La simpatía nacional acogió a Mané en todas las jugadas de su vida, por más desastrosa que ésta fuera, y eso es algo que nos libra del remordimiento que nos causa su triste fin. El niño grande que él nunca dejó de ser fue víctima del germen de autodestrucción que traía consigo: le faltaban las defensas psicológicas que lo salvaran del clamor de amigos y fanáticos. Garrincha, adorable, era una hoja al viento. Queda el maravilloso recuerdo de sus increíbles hazañas, que regalarán siempre una sonrisa a quien las traiga de nueva cuenta a la memoria. Basta ver un video de los partidos que disputó: se percibe al instante cómo el cuerpo humano puede ser instrumento de las más geniales creaciones en el espacio, rápidas como el relámpago e imborrables en la memoria. Quien vio jugar a Garrincha no puede tomar en serio las teorías científicas que predicen la inminente parábola de una pelota y garantizan la victoria –que no llega.

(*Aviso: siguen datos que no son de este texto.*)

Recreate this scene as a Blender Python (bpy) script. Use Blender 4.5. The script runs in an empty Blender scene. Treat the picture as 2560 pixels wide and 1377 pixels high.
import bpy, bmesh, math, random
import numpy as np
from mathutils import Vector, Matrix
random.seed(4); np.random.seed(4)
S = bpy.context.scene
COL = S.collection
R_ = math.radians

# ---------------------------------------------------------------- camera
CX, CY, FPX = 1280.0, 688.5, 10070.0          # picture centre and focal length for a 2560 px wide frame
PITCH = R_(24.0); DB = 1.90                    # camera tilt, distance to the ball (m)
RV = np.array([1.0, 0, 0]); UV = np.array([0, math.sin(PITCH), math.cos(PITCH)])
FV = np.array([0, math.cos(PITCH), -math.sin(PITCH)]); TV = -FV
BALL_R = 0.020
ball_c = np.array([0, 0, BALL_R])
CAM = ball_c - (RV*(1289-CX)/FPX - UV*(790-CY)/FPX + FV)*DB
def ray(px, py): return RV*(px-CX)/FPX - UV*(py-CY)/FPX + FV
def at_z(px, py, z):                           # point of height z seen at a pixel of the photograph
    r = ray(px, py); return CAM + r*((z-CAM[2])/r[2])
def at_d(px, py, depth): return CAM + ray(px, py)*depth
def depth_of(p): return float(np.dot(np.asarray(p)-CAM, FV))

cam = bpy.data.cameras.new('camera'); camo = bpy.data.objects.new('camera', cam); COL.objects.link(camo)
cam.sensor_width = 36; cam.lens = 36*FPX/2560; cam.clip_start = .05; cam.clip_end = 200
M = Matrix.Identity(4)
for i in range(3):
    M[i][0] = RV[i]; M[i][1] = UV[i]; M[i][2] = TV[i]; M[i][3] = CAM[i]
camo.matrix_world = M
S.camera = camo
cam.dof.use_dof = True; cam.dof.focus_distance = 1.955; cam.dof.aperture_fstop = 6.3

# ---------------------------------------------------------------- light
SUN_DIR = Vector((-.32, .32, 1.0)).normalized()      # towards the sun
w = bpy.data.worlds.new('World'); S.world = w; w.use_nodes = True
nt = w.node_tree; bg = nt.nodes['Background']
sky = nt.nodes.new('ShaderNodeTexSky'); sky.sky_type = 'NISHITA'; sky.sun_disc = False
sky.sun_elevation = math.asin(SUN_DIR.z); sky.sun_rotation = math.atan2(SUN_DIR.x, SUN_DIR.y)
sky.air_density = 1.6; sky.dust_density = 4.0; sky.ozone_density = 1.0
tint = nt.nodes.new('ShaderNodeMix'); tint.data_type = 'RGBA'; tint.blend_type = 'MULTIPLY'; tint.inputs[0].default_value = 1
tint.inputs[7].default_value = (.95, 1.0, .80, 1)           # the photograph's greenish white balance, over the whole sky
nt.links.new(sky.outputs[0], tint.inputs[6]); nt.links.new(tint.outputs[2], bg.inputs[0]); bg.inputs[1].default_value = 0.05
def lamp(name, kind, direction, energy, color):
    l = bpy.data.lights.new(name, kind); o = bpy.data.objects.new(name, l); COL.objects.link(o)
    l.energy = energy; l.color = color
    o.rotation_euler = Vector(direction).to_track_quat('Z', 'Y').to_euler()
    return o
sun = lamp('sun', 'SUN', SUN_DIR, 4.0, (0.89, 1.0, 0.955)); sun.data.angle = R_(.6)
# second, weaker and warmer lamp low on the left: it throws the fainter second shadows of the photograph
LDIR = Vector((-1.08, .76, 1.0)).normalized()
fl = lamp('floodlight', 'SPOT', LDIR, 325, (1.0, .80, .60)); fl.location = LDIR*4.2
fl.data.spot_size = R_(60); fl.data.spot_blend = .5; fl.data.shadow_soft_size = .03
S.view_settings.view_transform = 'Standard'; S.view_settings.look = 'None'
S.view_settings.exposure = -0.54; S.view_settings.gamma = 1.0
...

Si hay un dios que rige el futbol, ese dios es ante todo irónico y burlón, e hizo de Garrincha uno de los enviados suyos con la encomienda de burlar todo y a todos en los estadios. Pero como es también un dios cruel, despojó al pobre Garrincha de la facultad de percibir su condición de enviado divino. Fue un pobre y pequeño mortal que ayudó a un país entero a sublimar sus tristezas. Lo malo es que las tristezas vuelven, y ya no tenemos otro Garrincha. Necesitamos uno nuevo, que nos alimente el sueño.
*Publicado en el diario Jornal do Brasil, el 22 de enero de 1983, dos días después de la muerte del crack.